"Maya, the girl of blinding brightness. My friend, my girlhood chum. Until she wasn’t. Maya, the girl who had died mysteriously. Her death Shogie’s darkest, most damning mystery. Maya, whose ghost had come calling fourteen years later."
I am an avid reader and in fiction thrillers specially mystery or psycho thrillers is my go to genre. I’ve always loved reading thrillers.
They keep me hooked, leave me restless, and make me want to finish the book in one sitting just to know what really happened.
Maya, Dead and Dreaming instantly caught my attention. The title itself felt like a whisper, unsettling and surreal. Was Maya really dead? Or just forgotten? The cover added to the mystery with a haunting, almost hypnotic aura. I couldn’t help but wonder-
Was this Maya watching us, or were we being pulled into her dream?💭
The story begins years after Maya Hickman, a stunning and mysterious teenager, drowns in a town that has since gone quiet. But Maya’s childhood friend, Munna Dhingra, now an Indian academic living in the US, starts having unsettling dreams of Maya.

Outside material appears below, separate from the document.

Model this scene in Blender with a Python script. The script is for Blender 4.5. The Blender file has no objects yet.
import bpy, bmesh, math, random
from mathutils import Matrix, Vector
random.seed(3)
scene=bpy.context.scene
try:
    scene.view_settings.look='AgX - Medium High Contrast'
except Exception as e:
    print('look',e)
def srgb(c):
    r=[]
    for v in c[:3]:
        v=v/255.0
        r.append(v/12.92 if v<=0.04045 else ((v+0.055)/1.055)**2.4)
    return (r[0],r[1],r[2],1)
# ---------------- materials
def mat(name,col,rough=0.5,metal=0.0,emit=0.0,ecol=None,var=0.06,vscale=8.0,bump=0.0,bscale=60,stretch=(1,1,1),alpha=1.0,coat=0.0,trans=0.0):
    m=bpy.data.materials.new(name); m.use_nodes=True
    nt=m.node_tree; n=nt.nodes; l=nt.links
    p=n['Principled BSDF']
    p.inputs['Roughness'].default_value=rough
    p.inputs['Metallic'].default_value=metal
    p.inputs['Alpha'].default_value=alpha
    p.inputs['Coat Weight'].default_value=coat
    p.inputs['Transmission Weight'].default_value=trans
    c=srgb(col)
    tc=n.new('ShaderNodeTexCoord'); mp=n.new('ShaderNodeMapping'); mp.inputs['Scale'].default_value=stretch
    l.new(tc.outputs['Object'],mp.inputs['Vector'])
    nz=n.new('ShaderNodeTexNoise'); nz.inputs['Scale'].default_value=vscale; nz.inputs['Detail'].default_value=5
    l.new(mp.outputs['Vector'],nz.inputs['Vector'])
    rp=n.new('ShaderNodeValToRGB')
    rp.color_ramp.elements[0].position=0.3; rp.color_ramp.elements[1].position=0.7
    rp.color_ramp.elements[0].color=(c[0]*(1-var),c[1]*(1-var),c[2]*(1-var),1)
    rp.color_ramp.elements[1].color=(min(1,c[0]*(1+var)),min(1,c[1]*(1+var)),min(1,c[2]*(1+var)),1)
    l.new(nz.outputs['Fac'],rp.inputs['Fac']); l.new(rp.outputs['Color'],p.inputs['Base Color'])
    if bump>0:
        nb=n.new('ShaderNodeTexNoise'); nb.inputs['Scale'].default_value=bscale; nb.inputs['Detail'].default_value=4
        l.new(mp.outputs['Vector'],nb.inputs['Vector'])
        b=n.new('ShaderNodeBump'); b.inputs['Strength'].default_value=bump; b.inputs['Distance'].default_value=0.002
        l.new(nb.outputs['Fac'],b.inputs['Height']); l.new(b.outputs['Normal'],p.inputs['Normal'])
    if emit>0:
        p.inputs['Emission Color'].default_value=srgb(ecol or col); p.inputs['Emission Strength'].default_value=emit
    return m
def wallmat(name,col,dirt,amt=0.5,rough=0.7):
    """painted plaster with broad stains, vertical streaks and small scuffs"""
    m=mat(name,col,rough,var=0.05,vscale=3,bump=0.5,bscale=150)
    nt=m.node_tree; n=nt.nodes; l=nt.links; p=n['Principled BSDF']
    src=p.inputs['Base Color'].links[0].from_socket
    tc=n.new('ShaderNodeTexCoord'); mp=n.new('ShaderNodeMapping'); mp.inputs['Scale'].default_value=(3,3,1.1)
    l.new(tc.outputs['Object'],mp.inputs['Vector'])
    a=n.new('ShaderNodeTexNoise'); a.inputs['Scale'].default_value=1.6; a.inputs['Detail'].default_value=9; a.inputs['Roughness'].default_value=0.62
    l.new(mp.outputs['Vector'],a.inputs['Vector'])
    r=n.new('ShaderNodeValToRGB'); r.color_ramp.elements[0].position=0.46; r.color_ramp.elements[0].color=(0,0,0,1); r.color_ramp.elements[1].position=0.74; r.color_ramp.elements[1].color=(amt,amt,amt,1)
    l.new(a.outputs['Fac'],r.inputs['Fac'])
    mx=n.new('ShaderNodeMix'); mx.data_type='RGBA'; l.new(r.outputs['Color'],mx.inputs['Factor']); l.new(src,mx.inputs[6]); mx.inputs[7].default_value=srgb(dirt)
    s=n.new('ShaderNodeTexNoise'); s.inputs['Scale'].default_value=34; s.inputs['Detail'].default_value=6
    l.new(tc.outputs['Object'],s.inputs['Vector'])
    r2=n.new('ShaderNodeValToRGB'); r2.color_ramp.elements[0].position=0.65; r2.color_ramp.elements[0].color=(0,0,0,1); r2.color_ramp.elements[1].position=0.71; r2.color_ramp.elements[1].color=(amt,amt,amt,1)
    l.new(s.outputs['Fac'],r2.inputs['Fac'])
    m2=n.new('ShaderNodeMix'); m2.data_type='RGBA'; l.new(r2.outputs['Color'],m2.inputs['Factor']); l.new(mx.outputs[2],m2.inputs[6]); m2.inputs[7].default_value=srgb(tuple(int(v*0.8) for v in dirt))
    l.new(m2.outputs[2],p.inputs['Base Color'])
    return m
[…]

Then comes an anonymous letter asking, “Why did Maya have to die?” What follows is a slow unraveling of truths, memories, and long-buried guilt. Munna joins hands with Karenina, a sharp, insightful psychoanalyst, and they start digging into the past. What they find is a tangled mess of envy, small-town silence, and secrets no one wants to revisit.
There are many reasons this book gripped me, but here are five that stood out:
The setting of a fog-laced, sleepy town is so vividly described that I felt like I was walking those cold, silent streets myself. Its raining for few days here in my city and I was totally able to feel the story immerse me in it.
The story unfolds slowly, but with just the right tension like peeling layers off a truth no one wants to face.
Munna, the protagonist, isn’t your usual detective, she's quiet, conflicted, and emotionally real, which made her journey all the more powerful.
The writing is beautifully haunting. Simple lines stay with you long after you’ve turned the page.
It’s not just a mystery it’s about memory, loss, friendship, and how the past never really leaves us.
I would absolutely recommend Maya, Dead and Dreaming to all mystery lovers, especially those who enjoy literary thrillers that feel like a slow dance with the truth.
I bought the Kindle copy, and the storytelling felt smooth and easy to navigate.
A calm, immersive read I could carry with me anywhere.